Plans have been released for the Farrell Centre, a new on-campus multipurpose exhibition and events space dedicated to addressing the big questions facing architecture and urbanism in the coming decades. It will be named after Sir Terry Farrell, who studied at Newcastle in the fifties before embarking on a successful career as an architect and planner, and has worked on local projects including The Centre for Life, the Hancock Museum and Newcastle’s Quayside development.
The centre will house a gallery, exhibition and events space designed to flexibly accommodate a wide, interdisciplinary programme of events, exhibitions and discussions. The “new type of public institution” will also offer subsidised studio spaces for start-ups working in the built environment, on the building’s top floor, and will open at the start of the 22/23 academic year.
Owen Hopkins, who was appointed director of the Farrell Centre back in 2019, envisions a strong relationship between the university, its students and the Centre:
We hope, at the very least, students will be a core part of our audience.
But we also hope that students will be able to contribute to the programme as well, which can work in a number of ways. I've run a couple of different research projects for master's students who are basically undertaking a research project, which contributes in some way to the Centre. The first one was about the Urban Room itself. The second one is about a project that may eventually become an exhibition.
So there's opportunities there, there's also opportunities for working directly with some of the [School of Architecture’s design] studios. So maybe down the line, once we're up and running, some of the studio subjects could have an output at the Farrell Centre in mind, whether that's work being made for an exhibition, or whether the exhibition itself is the work.
If students want to go on and do something, and it fits with our overall ambitions, then that's great. We can offer curatorial and organisational expertise and experience to help shape and guide as much or as little as is necessary or useful.
The centre also hopes to be a way to help retain graduating architecture students in Newcastle. Hopkins intends for the careers service to be linked to the studio space for start-ups available on the top floor of the Farrell Centre, and wants to use the space as a way to say “actually you can start a practice in Newcastle and there's plenty of work so that some of the opportunities that you'll get in a city of this size are far bigger than you might get in the City of London.”
The Farrell Centre focuses on the concept of the ‘Urban Room’, recommended by Terry Farrell in the 2014 Farrell Review as a space for a city's citizens to come and engage in debates about architecture and planning, and have a say in their city’s future. This will serve as a place for more democratic and accessible discussion around the big questions facing architecture, planning and cities in the coming decades. As Hopkins says:
What the Farrell Centre can do is to connect the public - not just a segment of the public, but everyone, is our aspiration - with these debates, because for them to be meaningful, they need to have the voices of the community. Otherwise, it's just debates and discussions that are sort of self referential.

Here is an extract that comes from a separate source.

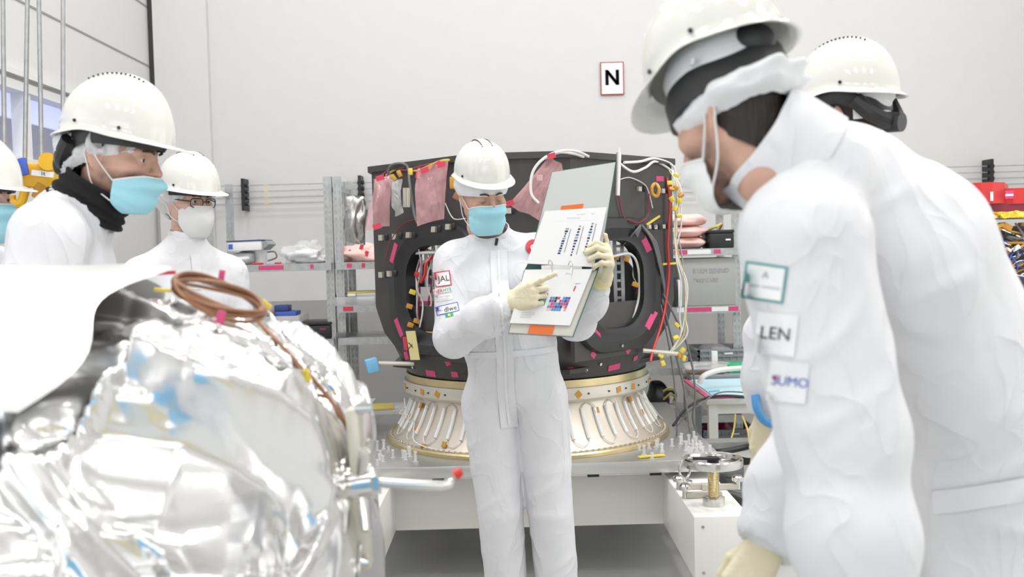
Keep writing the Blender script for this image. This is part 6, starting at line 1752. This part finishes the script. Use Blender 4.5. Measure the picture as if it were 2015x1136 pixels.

There’s this interesting activist, sort of bottom up aspect to it, of engaging the public, connecting them with what can seem distant, remote, inaccessible language of Architecture and Planning, and through that hopefully agitating for positive change.
The goal of the Farrell Centre is to engage people with architecture in cities, to empower them to get involved and agitate and demand better.
These urban questions, which the Farrell Centre hopes to host activities to facilitate discussion about, include thinking about what cities should do with post-retail spaces.
You read every day, the stats of something like one in seven units on high streets are currently unoccupied. I mean, it's kind of staggering. And it's hard to think what's going to fill those spaces and particularly for a city like Newcastle, which has historically been an industrial city, but has also been a shopping city. And yes, it still has Fenwick, one of the small, still surviving small chains of department stores, there's still a big John Lewis. And there's now a massive, gaping hole where Debenhams was. And what's going to fill that building?
Hopkins is also interested in the future of the central motorway, a very useful piece of city infrastructure, but also one which is widely considered by most urbanists as disastrous. This urban issue is something which, as he puts it, “the type of thing that afflicts many cities, across Britain and indeed across, certainly the US, and much of the Western world because this was a sort of playbook of urban renewal in the 1960s.”
This nods to another one of the centre’s aims, which is to encourage collaboration and connection between Newcastle and other cities, to help address urban issues on a wider, more impactful scale.
Sir Terry Farrell commented on the centre to the university:
The Farrell Centre will realise my combined visions for an urban room for Newcastle alongside a vibrant and multi-dimensional hub in which architecture/planning professionals can grow new businesses and interact with the public in a dedicated space that champions conversation and the exchange of ideas and creativity. I can think of no greater honour than to have this building in my name.